2. The application was filed after the MPT rejected objections from CBCRA and the Association appealed to the City's mayor which was declined?
- Yes. The MPT decided in favour of the application on 6 Dec 2016 and the CBCRA subsequently appealed this decision to the Executive Mayor of Cape Town. After an incredible initial mismanagement of the appeal process, the mayor dismissed the CBCRA appeal in late July 2017. By this stage, inexplicably, the developer was already busy with construction on site.
3. Please assist with the exact dates when this application was filed?
- After initial representations to the developer, and appeals to the City, were rebuffed, the CBCRA filed its application for the review and setting aside of the MPT’s decision, the Mayor’s dismissal of the appeal and the planning approval before the WC High Court on 18 Nov 2017, for an urgent hearing on the 22 Nov 2017.
4. Reading through your report at the last public meeting, you were confident that you were going to win this case?
- Of course, it is never wise to first-guess the outcome of any case involving planning matters. However, the City planners had made so many fundamental procedural errors in the processing of the application - all in favour of the developer - and shown what the CBCRA considered incredible bias against the community in dealing with the application, that it did seem very likely that the court would grant the relief sought by the CBCRA. I must also add here that Ms Lana Stacey, an affected neighbour, took the responsibility of standing up for her rights and joined the application as a co-applicant.

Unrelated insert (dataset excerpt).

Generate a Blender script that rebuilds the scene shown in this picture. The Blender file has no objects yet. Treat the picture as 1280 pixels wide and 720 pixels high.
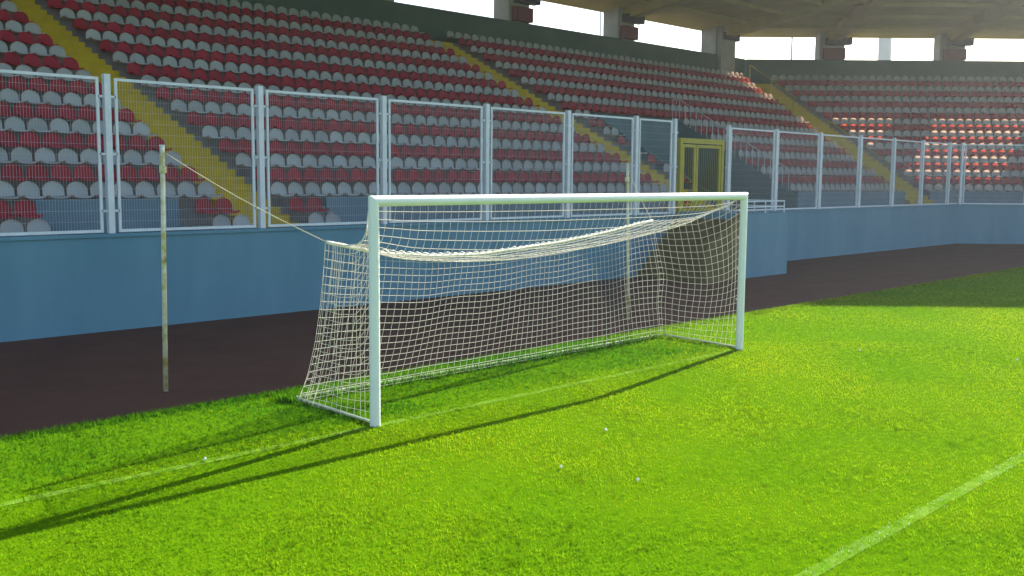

The CBCRA is indeed very grateful for her support and willingness to be involved in a matter that affects all ratepayers in Camps Bay - and, by implication, the ratepayers of Cape Town.
5. I understand you're briefing the association about the ruling today, how are the members taking it?
- Obviously, the members that have been briefed are both satisfied with the ruling and relieved that this is over. That the City is happy to force its ratepayers into continuous litigation to defend their rights is iniquitous.
6. Also, do you have an online link to the exact ruling by Judge Desai? It would be great to quote him.
- Three points to bear in mind:
The City will, in all likelihood, claim that this was just a minor technical oversight and that the review was based on a narrow procedural point. They would then be ignoring the voluminous set of papers citing chapter and verse of the shortcomings and bias of the City planners, which the City has refused to argue against in open court.
Then there are the merits of the case and the fact that this DA-led administration is quite content to expropriate citizens rights without compensation or agreement. Restrictive title deed conditions have been held by all divisions of the high Court of South Africa as praedial servitudinal rights and are, in effect, real property rights.
So it is quite bizarre that the political party, the DA, fighting all others against the introduction of EWC in the country, is completely in favour of such expropriation when it suits its agenda of development at any/all costs in the city of Cape Town!